§ WHAT THE EXERCISE ASKS:
Retype the material word for word.

— START —

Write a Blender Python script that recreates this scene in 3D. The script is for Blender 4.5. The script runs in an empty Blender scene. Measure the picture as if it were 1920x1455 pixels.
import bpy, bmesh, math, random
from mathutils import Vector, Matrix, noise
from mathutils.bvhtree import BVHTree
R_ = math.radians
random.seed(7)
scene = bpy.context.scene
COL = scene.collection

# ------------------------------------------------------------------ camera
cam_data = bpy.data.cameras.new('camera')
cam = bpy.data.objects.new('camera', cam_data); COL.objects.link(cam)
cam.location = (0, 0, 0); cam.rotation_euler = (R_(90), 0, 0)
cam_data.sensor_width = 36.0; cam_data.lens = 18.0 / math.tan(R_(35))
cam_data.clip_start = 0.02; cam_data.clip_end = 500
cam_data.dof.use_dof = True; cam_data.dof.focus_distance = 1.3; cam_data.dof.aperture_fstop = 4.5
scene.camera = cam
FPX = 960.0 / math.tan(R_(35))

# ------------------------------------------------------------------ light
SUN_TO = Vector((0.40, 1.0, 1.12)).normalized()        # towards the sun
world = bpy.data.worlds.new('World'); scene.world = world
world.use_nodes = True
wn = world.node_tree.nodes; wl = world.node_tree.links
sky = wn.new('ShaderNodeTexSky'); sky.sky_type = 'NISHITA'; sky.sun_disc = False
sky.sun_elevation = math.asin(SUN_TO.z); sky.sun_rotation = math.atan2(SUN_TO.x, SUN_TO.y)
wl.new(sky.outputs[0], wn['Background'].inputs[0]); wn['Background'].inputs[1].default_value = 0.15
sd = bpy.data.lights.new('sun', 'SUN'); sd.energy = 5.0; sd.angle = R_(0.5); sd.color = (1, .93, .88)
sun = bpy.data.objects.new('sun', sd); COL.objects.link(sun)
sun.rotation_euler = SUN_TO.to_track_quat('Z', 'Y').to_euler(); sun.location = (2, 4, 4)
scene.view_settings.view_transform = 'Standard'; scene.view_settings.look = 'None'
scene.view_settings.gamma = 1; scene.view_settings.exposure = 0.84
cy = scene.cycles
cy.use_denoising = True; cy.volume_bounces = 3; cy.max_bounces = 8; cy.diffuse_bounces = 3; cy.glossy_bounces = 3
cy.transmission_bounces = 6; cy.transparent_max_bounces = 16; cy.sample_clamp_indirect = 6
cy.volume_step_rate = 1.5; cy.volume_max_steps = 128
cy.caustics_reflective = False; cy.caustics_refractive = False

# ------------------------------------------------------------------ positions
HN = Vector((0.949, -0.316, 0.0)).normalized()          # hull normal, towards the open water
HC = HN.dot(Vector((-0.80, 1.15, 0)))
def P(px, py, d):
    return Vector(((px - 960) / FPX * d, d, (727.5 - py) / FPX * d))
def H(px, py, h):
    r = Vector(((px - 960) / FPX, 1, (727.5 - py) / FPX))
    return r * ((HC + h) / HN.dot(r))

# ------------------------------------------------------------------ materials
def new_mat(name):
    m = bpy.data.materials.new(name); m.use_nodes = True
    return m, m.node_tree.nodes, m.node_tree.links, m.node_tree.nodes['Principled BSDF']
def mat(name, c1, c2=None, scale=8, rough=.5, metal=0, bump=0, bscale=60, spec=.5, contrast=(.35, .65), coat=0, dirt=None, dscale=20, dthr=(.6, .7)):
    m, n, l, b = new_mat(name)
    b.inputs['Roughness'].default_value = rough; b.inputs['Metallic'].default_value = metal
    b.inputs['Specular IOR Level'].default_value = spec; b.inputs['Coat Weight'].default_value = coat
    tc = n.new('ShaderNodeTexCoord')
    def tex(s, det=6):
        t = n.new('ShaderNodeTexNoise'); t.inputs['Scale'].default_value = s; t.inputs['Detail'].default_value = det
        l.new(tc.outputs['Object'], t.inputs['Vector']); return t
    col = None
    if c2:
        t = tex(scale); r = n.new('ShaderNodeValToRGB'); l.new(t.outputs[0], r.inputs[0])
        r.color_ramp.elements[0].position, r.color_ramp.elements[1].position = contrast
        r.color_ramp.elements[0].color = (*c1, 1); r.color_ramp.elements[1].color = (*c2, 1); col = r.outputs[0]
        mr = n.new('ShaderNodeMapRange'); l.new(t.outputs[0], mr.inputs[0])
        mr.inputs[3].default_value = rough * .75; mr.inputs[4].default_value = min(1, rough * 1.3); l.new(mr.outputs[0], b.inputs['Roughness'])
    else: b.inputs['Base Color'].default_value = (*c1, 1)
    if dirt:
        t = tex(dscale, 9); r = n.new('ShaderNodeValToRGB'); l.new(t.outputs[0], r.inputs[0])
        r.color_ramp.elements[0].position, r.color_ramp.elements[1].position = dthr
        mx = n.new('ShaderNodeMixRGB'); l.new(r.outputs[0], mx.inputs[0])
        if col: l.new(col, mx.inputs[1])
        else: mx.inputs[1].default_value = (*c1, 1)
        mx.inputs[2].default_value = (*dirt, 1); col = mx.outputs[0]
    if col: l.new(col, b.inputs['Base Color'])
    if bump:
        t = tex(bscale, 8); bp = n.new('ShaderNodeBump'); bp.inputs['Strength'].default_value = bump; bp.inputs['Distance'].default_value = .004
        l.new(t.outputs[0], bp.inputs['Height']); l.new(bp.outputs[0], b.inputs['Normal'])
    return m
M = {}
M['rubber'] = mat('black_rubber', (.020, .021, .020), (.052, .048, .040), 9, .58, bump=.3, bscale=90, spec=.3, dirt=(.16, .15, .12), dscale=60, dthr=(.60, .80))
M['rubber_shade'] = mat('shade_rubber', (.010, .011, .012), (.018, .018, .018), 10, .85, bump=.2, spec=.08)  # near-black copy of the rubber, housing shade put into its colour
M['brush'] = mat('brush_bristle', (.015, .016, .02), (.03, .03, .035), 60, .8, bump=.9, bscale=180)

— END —

§ EXERCISE ANSWER:
Write a Blender Python script that recreates this scene in 3D. The script is for Blender 4.5. The script runs in an empty Blender scene. Measure the picture as if it were 1920x1455 pixels.
import bpy, bmesh, math, random
from mathutils import Vector, Matrix, noise
from mathutils.bvhtree import BVHTree
R_ = math.radians
random.seed(7)
scene = bpy.context.scene
COL = scene.collection

# ------------------------------------------------------------------ camera
cam_data = bpy.data.cameras.new('camera')
cam = bpy.data.objects.new('camera', cam_data); COL.objects.link(cam)
cam.location = (0, 0, 0); cam.rotation_euler = (R_(90), 0, 0)
cam_data.sensor_width = 36.0; cam_data.lens = 18.0 / math.tan(R_(35))
cam_data.clip_start = 0.02; cam_data.clip_end = 500
cam_data.dof.use_dof = True; cam_data.dof.focus_distance = 1.3; cam_data.dof.aperture_fstop = 4.5
scene.camera = cam
FPX = 960.0 / math.tan(R_(35))

# ------------------------------------------------------------------ light
SUN_TO = Vector((0.40, 1.0, 1.12)).normalized()        # towards the sun
world = bpy.data.worlds.new('World'); scene.world = world
world.use_nodes = True
wn = world.node_tree.nodes; wl = world.node_tree.links
sky = wn.new('ShaderNodeTexSky'); sky.sky_type = 'NISHITA'; sky.sun_disc = False
sky.sun_elevation = math.asin(SUN_TO.z); sky.sun_rotation = math.atan2(SUN_TO.x, SUN_TO.y)
wl.new(sky.outputs[0], wn['Background'].inputs[0]); wn['Background'].inputs[1].default_value = 0.15
sd = bpy.data.lights.new('sun', 'SUN'); sd.energy = 5.0; sd.angle = R_(0.5); sd.color = (1, .93, .88)
sun = bpy.data.objects.new('sun', sd); COL.objects.link(sun)
sun.rotation_euler = SUN_TO.to_track_quat('Z', 'Y').to_euler(); sun.location = (2, 4, 4)
scene.view_settings.view_transform = 'Standard'; scene.view_settings.look = 'None'
scene.view_settings.gamma = 1; scene.view_settings.exposure = 0.84
cy = scene.cycles
cy.use_denoising = True; cy.volume_bounces = 3; cy.max_bounces = 8; cy.diffuse_bounces = 3; cy.glossy_bounces = 3
cy.transmission_bounces = 6; cy.transparent_max_bounces = 16; cy.sample_clamp_indirect = 6
cy.volume_step_rate = 1.5; cy.volume_max_steps = 128
cy.caustics_reflective = False; cy.caustics_refractive = False

# ------------------------------------------------------------------ positions
HN = Vector((0.949, -0.316, 0.0)).normalized()          # hull normal, towards the open water
HC = HN.dot(Vector((-0.80, 1.15, 0)))
def P(px, py, d):
    return Vector(((px - 960) / FPX * d, d, (727.5 - py) / FPX * d))
def H(px, py, h):
    r = Vector(((px - 960) / FPX, 1, (727.5 - py) / FPX))
    return r * ((HC + h) / HN.dot(r))

# ------------------------------------------------------------------ materials
def new_mat(name):
    m = bpy.data.materials.new(name); m.use_nodes = True
    return m, m.node_tree.nodes, m.node_tree.links, m.node_tree.nodes['Principled BSDF']
def mat(name, c1, c2=None, scale=8, rough=.5, metal=0, bump=0, bscale=60, spec=.5, contrast=(.35, .65), coat=0, dirt=None, dscale=20, dthr=(.6, .7)):
    m, n, l, b = new_mat(name)
    b.inputs['Roughness'].default_value = rough; b.inputs['Metallic'].default_value = metal
    b.inputs['Specular IOR Level'].default_value = spec; b.inputs['Coat Weight'].default_value = coat
    tc = n.new('ShaderNodeTexCoord')
    def tex(s, det=6):
        t = n.new('ShaderNodeTexNoise'); t.inputs['Scale'].default_value = s; t.inputs['Detail'].default_value = det
        l.new(tc.outputs['Object'], t.inputs['Vector']); return t
    col = None
    if c2:
        t = tex(scale); r = n.new('ShaderNodeValToRGB'); l.new(t.outputs[0], r.inputs[0])
        r.color_ramp.elements[0].position, r.color_ramp.elements[1].position = contrast
        r.color_ramp.elements[0].color = (*c1, 1); r.color_ramp.elements[1].color = (*c2, 1); col = r.outputs[0]
        mr = n.new('ShaderNodeMapRange'); l.new(t.outputs[0], mr.inputs[0])
        mr.inputs[3].default_value = rough * .75; mr.inputs[4].default_value = min(1, rough * 1.3); l.new(mr.outputs[0], b.inputs['Roughness'])
    else: b.inputs['Base Color'].default_value = (*c1, 1)
    if dirt:
        t = tex(dscale, 9); r = n.new('ShaderNodeValToRGB'); l.new(t.outputs[0], r.inputs[0])
        r.color_ramp.elements[0].position, r.color_ramp.elements[1].position = dthr
        mx = n.new('ShaderNodeMixRGB'); l.new(r.outputs[0], mx.inputs[0])
        if col: l.new(col, mx.inputs[1])
        else: mx.inputs[1].default_value = (*c1, 1)
        mx.inputs[2].default_value = (*dirt, 1); col = mx.outputs[0]
    if col: l.new(col, b.inputs['Base Color'])
    if bump:
        t = tex(bscale, 8); bp = n.new('ShaderNodeBump'); bp.inputs['Strength'].default_value = bump; bp.inputs['Distance'].default_value = .004
        l.new(t.outputs[0], bp.inputs['Height']); l.new(bp.outputs[0], b.inputs['Normal'])
    return m
M = {}
M['rubber'] = mat('black_rubber', (.020, .021, .020), (.052, .048, .040), 9, .58, bump=.3, bscale=90, spec=.3, dirt=(.16, .15, .12), dscale=60, dthr=(.60, .80))
M['rubber_shade'] = mat('shade_rubber', (.010, .011, .012), (.018, .018, .018), 10, .85, bump=.2, spec=.08)  # near-black copy of the rubber, housing shade put into its colour
M['brush'] = mat('brush_bristle', (.015, .016, .02), (.03, .03, .035), 60, .8, bump=.9, bscale=180)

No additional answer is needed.